Com o tempo, elas se familiarizam com muitos indivíduos de diferentes grupos, mas a escolha de um novo coletivo envolve as relações passadas. “Elas evitam apenas os machos com os quais cresceram [e não as fêmeas]”, afirmou Martignac. “Isso realmente nos diz que não é apenas quem elas conhecem que importa, mas como elas os conhecem.”
A escolha também envolve fatores sociais. Mudar de grupo significa recomeçar do zero na hierarquia. As recém-chegadas costumam ocupar posições mais baixas e podem enfrentar hostilidade das fêmeas residentes. Ter uma conhecida por perto ajuda a suavizar esse processo.
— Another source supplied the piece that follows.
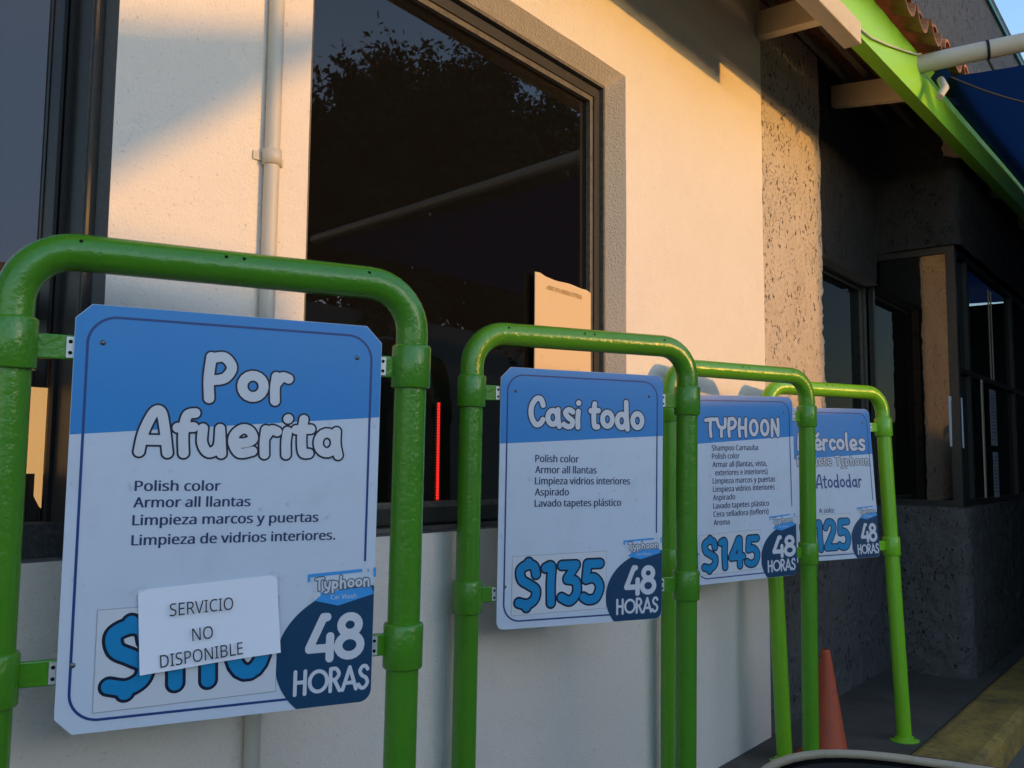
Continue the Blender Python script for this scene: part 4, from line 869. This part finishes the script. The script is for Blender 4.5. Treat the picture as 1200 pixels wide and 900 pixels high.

“Essa transição pode ser bastante assustadora. Uma fêmea familiar pode oferecer suporte social”, explicou Robin Morrison, coautora do estudo, em nota.
“Também pode funcionar como uma recomendação de um amigo – se uma fêmea conhecida optou por permanecer naquela formação, isso pode indicar aspectos positivos sobre o coletivo como um todo ou sobre o macho dominante que o lidera.”
Os pesquisadores argumentam que esse padrão sugere que os bandos de gorilas não são sistemas isolados, mas parte de uma rede social mais ampla, com vínculos que ultrapassam as fronteiras de cada formação.
“Isso reflete um aspecto fundamental das sociedades humanas: a existência de fortes laços entre diferentes grupos sociais”, destacou Martignac. “Como humanos, estamos constantemente nos deslocando entre empregos, cidades e grupos sociais. Fazemos isso com tanta facilidade que esquecemos o quão incomum é essa flexibilidade no reino animal.”
Robert Seyfarth, professor emérito da Universidade da Pensilvânia, que não participou da pesquisa, ressaltou à NPR o ineditismo da descoberta. “Embora isso pareça óbvio em humanos, não havíamos conseguido documentar isso em primatas não-humanos até agora”, disse.
Segundo ele, o fato de as fêmeas considerarem a composição dos grupos antes de ingressar neles “levanta a possibilidade de que os grupos tenham relações interessantes entre si. Alguns são mais unidos do que outros, e isso cria uma espécie de comunidade”.
Essas conexões só puderam ser identificadas graças ao trabalho de campo de longo prazo realizado pela organização Dian Fossey Gorilla Fund, que monitora gorilas selvagens desde 1967. A longevidade do projeto permitiu rastrear com precisão os deslocamentos e laços sociais entre indivíduos ao longo de décadas.
“Ser capaz de estudar a dispersão, rastrear não apenas a origem dos indivíduos, mas também para onde eles vão, e construir toda a sua história social com tantos detalhes – tudo isso só é possível graças a décadas de coleta de dados”, afirmou Tara Stoinski, presidente e diretora científica da organização, em comunicado.
“Com apenas alguns anos e alguns grupos, todos esses vínculos intergrupais e redes extensas seriam invisíveis para nós”, acrescentou.
Para as autoras da pesquisa, observar como os gorilas mantêm conexões ao longo do tempo ajuda a compreender aspectos profundos da nossa própria história evolutiva.
“Acho que isso realmente mostra que a dispersão não resulta na perda de relacionamentos, mas pode, na verdade, permitir que os indivíduos preservem vínculos antigos”, disse Martignac à NPR. “E esses laços podem ajudá-los a navegar por essa rede social complexa.”